Exercise objective
Give the data below again exactly as it stands. Omit the pictures.
[start of Data shown]
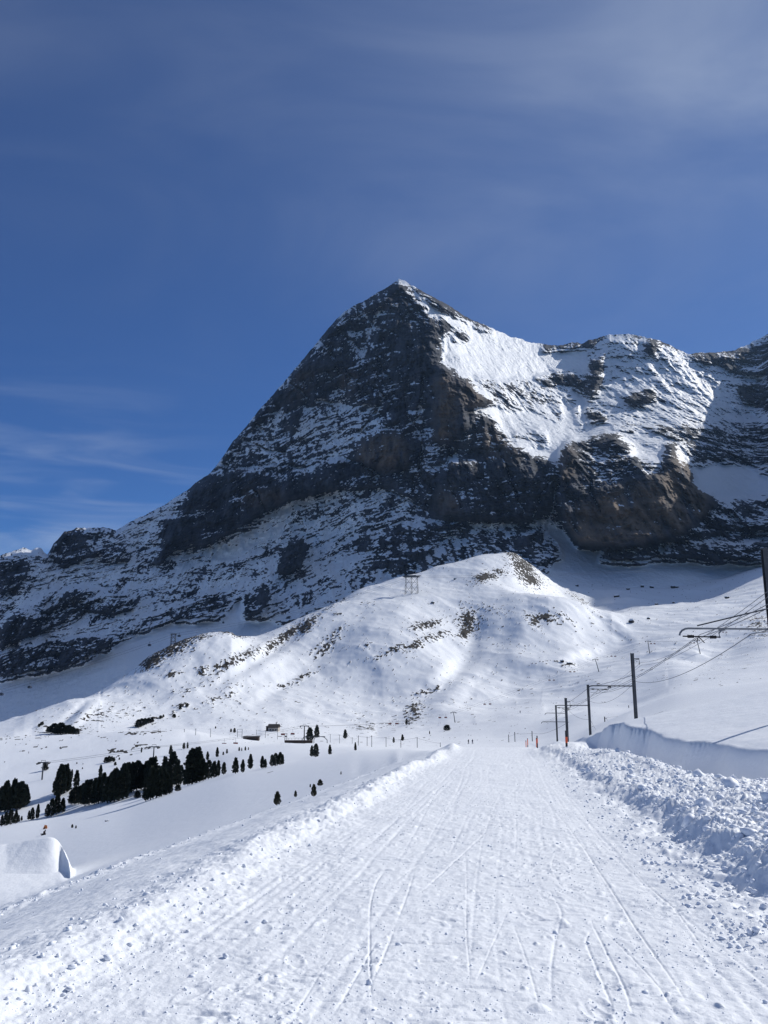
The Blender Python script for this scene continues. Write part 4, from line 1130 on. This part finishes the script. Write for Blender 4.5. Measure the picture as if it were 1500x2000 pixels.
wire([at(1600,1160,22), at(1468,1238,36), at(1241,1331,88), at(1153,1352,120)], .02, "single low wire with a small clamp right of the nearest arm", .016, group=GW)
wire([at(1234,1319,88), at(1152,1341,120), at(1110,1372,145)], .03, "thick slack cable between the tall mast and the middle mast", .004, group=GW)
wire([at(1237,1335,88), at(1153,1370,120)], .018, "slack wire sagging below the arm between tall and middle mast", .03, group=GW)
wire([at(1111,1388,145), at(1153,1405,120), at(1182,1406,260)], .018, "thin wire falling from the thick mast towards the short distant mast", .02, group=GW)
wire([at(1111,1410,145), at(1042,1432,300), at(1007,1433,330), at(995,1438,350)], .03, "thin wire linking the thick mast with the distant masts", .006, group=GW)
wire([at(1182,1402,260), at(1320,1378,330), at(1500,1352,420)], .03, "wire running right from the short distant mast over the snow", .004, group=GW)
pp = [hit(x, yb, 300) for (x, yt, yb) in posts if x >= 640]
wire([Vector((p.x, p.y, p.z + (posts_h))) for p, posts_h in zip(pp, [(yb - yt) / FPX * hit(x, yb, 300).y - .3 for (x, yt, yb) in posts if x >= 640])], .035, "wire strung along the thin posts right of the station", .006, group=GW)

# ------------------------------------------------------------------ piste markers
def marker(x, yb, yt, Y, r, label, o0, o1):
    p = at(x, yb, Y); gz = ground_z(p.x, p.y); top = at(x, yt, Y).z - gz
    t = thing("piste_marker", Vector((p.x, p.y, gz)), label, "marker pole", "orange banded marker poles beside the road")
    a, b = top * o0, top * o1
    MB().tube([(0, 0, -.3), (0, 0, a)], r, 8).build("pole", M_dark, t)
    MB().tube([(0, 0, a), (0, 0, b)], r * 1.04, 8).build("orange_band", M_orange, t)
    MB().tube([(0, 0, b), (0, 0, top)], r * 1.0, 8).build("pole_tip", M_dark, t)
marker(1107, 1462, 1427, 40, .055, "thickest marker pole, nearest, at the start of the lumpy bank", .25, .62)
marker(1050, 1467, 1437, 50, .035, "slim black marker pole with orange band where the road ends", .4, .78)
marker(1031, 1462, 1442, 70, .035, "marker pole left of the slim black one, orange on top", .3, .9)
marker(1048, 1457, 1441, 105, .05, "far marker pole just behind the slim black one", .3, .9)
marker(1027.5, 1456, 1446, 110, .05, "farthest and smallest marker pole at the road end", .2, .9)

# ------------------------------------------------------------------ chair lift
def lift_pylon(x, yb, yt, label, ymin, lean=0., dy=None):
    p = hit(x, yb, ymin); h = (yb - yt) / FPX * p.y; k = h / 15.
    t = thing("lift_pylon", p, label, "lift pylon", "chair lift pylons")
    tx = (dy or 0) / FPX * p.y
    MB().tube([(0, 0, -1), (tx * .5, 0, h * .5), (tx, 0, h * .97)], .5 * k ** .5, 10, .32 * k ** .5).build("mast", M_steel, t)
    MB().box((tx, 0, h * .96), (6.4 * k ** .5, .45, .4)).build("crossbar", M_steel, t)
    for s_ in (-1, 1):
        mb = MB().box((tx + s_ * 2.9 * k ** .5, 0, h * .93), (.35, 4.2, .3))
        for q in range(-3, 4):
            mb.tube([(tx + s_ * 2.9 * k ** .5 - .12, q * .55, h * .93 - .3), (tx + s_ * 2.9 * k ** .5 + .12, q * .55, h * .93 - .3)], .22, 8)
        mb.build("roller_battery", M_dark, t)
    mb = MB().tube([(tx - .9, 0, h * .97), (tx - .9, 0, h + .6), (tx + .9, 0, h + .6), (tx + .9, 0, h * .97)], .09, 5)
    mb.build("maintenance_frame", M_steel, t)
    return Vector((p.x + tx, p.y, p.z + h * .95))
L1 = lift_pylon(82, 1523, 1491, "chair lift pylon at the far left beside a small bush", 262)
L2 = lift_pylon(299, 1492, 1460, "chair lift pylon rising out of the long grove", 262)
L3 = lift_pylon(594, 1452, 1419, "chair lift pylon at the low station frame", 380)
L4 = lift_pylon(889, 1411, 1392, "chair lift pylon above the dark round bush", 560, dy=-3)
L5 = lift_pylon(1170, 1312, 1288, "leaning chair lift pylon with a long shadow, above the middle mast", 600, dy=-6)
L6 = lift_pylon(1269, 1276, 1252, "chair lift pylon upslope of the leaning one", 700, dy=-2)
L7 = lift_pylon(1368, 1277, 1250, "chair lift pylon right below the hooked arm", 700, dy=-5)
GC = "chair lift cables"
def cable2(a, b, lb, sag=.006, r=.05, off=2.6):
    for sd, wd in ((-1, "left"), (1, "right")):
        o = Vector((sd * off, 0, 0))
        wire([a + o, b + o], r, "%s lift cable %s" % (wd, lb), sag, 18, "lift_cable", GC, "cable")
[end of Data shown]
Finished answer
The Blender Python script for this scene continues. Write part 4, from line 1130 on. This part finishes the script. Write for Blender 4.5. Measure the picture as if it were 1500x2000 pixels.
wire([at(1600,1160,22), at(1468,1238,36), at(1241,1331,88), at(1153,1352,120)], .02, "single low wire with a small clamp right of the nearest arm", .016, group=GW)
wire([at(1234,1319,88), at(1152,1341,120), at(1110,1372,145)], .03, "thick slack cable between the tall mast and the middle mast", .004, group=GW)
wire([at(1237,1335,88), at(1153,1370,120)], .018, "slack wire sagging below the arm between tall and middle mast", .03, group=GW)
wire([at(1111,1388,145), at(1153,1405,120), at(1182,1406,260)], .018, "thin wire falling from the thick mast towards the short distant mast", .02, group=GW)
wire([at(1111,1410,145), at(1042,1432,300), at(1007,1433,330), at(995,1438,350)], .03, "thin wire linking the thick mast with the distant masts", .006, group=GW)
wire([at(1182,1402,260), at(1320,1378,330), at(1500,1352,420)], .03, "wire running right from the short distant mast over the snow", .004, group=GW)
pp = [hit(x, yb, 300) for (x, yt, yb) in posts if x >= 640]
wire([Vector((p.x, p.y, p.z + (posts_h))) for p, posts_h in zip(pp, [(yb - yt) / FPX * hit(x, yb, 300).y - .3 for (x, yt, yb) in posts if x >= 640])], .035, "wire strung along the thin posts right of the station", .006, group=GW)

# ------------------------------------------------------------------ piste markers
def marker(x, yb, yt, Y, r, label, o0, o1):
    p = at(x, yb, Y); gz = ground_z(p.x, p.y); top = at(x, yt, Y).z - gz
    t = thing("piste_marker", Vector((p.x, p.y, gz)), label, "marker pole", "orange banded marker poles beside the road")
    a, b = top * o0, top * o1
    MB().tube([(0, 0, -.3), (0, 0, a)], r, 8).build("pole", M_dark, t)
    MB().tube([(0, 0, a), (0, 0, b)], r * 1.04, 8).build("orange_band", M_orange, t)
    MB().tube([(0, 0, b), (0, 0, top)], r * 1.0, 8).build("pole_tip", M_dark, t)
marker(1107, 1462, 1427, 40, .055, "thickest marker pole, nearest, at the start of the lumpy bank", .25, .62)
marker(1050, 1467, 1437, 50, .035, "slim black marker pole with orange band where the road ends", .4, .78)
marker(1031, 1462, 1442, 70, .035, "marker pole left of the slim black one, orange on top", .3, .9)
marker(1048, 1457, 1441, 105, .05, "far marker pole just behind the slim black one", .3, .9)
marker(1027.5, 1456, 1446, 110, .05, "farthest and smallest marker pole at the road end", .2, .9)

# ------------------------------------------------------------------ chair lift
def lift_pylon(x, yb, yt, label, ymin, lean=0., dy=None):
    p = hit(x, yb, ymin); h = (yb - yt) / FPX * p.y; k = h / 15.
    t = thing("lift_pylon", p, label, "lift pylon", "chair lift pylons")
    tx = (dy or 0) / FPX * p.y
    MB().tube([(0, 0, -1), (tx * .5, 0, h * .5), (tx, 0, h * .97)], .5 * k ** .5, 10, .32 * k ** .5).build("mast", M_steel, t)
    MB().box((tx, 0, h * .96), (6.4 * k ** .5, .45, .4)).build("crossbar", M_steel, t)
    for s_ in (-1, 1):
        mb = MB().box((tx + s_ * 2.9 * k ** .5, 0, h * .93), (.35, 4.2, .3))
        for q in range(-3, 4):
            mb.tube([(tx + s_ * 2.9 * k ** .5 - .12, q * .55, h * .93 - .3), (tx + s_ * 2.9 * k ** .5 + .12, q * .55, h * .93 - .3)], .22, 8)
        mb.build("roller_battery", M_dark, t)
    mb = MB().tube([(tx - .9, 0, h * .97), (tx - .9, 0, h + .6), (tx + .9, 0, h + .6), (tx + .9, 0, h * .97)], .09, 5)
    mb.build("maintenance_frame", M_steel, t)
    return Vector((p.x + tx, p.y, p.z + h * .95))
L1 = lift_pylon(82, 1523, 1491, "chair lift pylon at the far left beside a small bush", 262)
L2 = lift_pylon(299, 1492, 1460, "chair lift pylon rising out of the long grove", 262)
L3 = lift_pylon(594, 1452, 1419, "chair lift pylon at the low station frame", 380)
L4 = lift_pylon(889, 1411, 1392, "chair lift pylon above the dark round bush", 560, dy=-3)
L5 = lift_pylon(1170, 1312, 1288, "leaning chair lift pylon with a long shadow, above the middle mast", 600, dy=-6)
L6 = lift_pylon(1269, 1276, 1252, "chair lift pylon upslope of the leaning one", 700, dy=-2)
L7 = lift_pylon(1368, 1277, 1250, "chair lift pylon right below the hooked arm", 700, dy=-5)
GC = "chair lift cables"
def cable2(a, b, lb, sag=.006, r=.05, off=2.6):
    for sd, wd in ((-1, "left"), (1, "right")):
        o = Vector((sd * off, 0, 0))
        wire([a + o, b + o], r, "%s lift cable %s" % (wd, lb), sag, 18, "lift_cable", GC, "cable")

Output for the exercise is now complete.